ONEIDA NATION HOMELANDS, N.Y. – The recently created Oneida Nation Professorship of Law at Harvard Law School has named its initial visiting professor. Robert Williams, professor of law and American Indian studies at the University Of Arizona College of Law, will assume the chair for the winter semester of 2004.
“When I was asked by the dean to accept the position, it was the most significant honor I’ve ever received,” said Williams, an alumnus of Harvard Law School’s class of 1980. “I’m proud to have been asked. I’m proud of Harvard, and I’m proud of the Oneida Indian Nation for having the vision to endow the chair.”

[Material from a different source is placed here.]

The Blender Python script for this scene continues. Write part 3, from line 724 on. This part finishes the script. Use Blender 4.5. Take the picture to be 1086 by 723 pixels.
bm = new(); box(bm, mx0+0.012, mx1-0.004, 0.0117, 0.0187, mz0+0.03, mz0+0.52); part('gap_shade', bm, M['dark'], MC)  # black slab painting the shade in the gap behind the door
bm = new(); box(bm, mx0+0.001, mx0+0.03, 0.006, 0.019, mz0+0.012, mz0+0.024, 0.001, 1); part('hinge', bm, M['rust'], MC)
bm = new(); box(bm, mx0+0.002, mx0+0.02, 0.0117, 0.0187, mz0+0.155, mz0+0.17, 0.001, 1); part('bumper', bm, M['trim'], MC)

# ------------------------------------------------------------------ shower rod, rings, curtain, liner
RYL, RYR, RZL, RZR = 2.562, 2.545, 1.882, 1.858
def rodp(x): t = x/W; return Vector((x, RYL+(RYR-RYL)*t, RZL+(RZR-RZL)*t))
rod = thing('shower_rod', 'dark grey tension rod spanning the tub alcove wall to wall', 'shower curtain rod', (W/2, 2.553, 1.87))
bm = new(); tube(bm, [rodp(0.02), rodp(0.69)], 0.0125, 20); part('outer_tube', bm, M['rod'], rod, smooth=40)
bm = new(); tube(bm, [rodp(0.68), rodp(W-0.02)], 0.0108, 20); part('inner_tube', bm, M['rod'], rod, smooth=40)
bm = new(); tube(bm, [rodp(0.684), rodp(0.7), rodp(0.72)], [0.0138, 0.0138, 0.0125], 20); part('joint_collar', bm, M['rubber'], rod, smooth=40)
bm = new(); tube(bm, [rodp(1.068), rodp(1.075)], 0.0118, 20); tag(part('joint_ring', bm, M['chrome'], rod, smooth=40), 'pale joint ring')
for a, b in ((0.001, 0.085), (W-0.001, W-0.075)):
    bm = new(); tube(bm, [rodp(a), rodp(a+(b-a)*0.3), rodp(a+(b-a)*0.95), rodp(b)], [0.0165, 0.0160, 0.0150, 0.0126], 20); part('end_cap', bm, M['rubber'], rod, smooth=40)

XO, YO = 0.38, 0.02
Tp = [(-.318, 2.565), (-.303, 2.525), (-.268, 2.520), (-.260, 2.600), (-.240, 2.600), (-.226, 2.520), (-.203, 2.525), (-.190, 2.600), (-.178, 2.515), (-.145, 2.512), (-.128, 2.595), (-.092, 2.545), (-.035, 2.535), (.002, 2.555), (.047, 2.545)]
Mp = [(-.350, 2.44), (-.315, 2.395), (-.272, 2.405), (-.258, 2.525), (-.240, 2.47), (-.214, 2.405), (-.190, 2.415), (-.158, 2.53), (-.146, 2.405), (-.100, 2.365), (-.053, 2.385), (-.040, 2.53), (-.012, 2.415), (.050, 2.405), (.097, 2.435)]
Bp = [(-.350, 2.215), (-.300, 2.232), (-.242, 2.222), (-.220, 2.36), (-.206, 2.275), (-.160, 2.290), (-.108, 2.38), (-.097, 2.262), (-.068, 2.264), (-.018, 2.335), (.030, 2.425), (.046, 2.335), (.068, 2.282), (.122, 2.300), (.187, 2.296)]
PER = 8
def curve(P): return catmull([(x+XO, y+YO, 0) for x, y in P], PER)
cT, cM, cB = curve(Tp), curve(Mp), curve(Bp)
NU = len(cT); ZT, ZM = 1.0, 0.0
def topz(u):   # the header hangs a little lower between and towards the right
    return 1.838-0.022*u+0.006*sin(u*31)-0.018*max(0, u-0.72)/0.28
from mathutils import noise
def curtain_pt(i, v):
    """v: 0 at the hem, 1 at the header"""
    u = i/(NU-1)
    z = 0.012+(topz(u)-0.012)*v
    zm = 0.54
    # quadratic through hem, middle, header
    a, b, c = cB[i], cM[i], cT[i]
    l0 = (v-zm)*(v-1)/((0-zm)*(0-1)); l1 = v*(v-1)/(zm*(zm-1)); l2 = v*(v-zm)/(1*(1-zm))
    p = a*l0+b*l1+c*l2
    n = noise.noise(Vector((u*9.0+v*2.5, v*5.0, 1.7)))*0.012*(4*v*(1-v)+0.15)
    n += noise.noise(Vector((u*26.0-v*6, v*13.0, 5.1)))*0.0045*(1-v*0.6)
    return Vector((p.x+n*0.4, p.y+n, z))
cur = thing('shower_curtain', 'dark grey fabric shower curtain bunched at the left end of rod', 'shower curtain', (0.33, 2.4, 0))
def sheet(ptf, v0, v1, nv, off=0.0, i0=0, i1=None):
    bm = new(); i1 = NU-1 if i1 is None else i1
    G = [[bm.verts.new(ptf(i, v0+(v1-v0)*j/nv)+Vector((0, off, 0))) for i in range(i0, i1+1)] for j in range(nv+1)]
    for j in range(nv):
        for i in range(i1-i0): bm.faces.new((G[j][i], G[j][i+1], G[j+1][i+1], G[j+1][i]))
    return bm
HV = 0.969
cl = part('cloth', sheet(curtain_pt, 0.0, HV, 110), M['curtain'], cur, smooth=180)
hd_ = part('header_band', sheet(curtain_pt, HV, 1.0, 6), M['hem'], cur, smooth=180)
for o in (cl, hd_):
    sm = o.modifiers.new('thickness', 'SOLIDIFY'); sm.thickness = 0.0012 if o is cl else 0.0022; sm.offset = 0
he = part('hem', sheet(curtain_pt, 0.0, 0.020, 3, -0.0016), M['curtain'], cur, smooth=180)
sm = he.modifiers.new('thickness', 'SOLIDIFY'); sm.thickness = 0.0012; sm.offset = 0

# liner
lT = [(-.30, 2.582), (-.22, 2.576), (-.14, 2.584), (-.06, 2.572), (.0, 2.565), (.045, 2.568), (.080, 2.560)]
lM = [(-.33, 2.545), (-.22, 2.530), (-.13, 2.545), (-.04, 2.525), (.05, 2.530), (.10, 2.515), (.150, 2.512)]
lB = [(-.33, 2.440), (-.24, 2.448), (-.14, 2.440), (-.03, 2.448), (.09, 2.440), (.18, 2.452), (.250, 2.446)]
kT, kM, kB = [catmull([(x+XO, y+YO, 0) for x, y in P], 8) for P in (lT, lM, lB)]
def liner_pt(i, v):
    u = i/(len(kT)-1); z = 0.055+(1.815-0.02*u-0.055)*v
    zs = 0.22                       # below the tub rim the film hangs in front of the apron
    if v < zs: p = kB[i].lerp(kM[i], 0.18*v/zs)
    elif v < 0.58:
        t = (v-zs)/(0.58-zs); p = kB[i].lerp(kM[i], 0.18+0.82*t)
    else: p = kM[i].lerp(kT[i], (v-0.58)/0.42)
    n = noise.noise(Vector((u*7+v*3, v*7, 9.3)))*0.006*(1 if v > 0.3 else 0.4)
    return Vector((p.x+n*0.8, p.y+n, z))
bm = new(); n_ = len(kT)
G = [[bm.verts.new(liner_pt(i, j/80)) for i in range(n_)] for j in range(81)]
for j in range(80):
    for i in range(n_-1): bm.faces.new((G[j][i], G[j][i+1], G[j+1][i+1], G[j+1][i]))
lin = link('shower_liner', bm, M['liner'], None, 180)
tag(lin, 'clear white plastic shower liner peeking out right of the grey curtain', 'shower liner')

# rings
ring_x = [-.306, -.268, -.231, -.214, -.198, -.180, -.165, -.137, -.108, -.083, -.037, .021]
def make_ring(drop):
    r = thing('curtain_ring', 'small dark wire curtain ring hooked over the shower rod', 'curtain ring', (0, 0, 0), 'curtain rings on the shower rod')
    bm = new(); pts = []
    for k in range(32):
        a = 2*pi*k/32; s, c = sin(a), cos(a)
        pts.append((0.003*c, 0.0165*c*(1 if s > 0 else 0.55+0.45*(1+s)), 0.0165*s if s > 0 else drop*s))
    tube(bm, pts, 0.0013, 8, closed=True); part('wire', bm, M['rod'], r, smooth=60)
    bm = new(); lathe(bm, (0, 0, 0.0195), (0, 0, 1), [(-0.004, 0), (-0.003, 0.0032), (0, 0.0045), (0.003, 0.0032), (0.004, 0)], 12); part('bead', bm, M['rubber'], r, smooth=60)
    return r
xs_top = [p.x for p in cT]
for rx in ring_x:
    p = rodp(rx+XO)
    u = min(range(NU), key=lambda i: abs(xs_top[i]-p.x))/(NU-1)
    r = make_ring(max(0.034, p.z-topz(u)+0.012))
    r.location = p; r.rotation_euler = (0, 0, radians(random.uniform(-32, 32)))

Williams has been E. Thomas Sullivan Professor of Law and American Indian Studies at the University of Arizona since 1998. He has served as the judge, pro tem, for the Tohono O’odham Indian nation in Arizona since 1988. He has also received awards from several organizations including, the International Advisory Board of the Review of Constitutional Studies, Editorial Board for the International Journal of Indigenous Philosophy and the National Institute of Justice, U.S. Department of Justice Grant.
“I’m delighted to have been named first Oneida Indian Nation visiting professor,” said Williams, a member of the Lumbee Indian Tribe of North Carolina. “I’ve devoted my life to Indian Law and to have been given this chair by the Oneida Indian Nation puts Indian law on the map. The field of Indian law has arrived and deservedly so.”
The Harvard chair is the only professorship of its kind east of the Mississippi. The Nation presented the school with a $3 million gift that will fund the Oneida Indian Nation Visiting Professors of Law – a number of scholars, including Williams, to teach at the law school – until the position can be filled.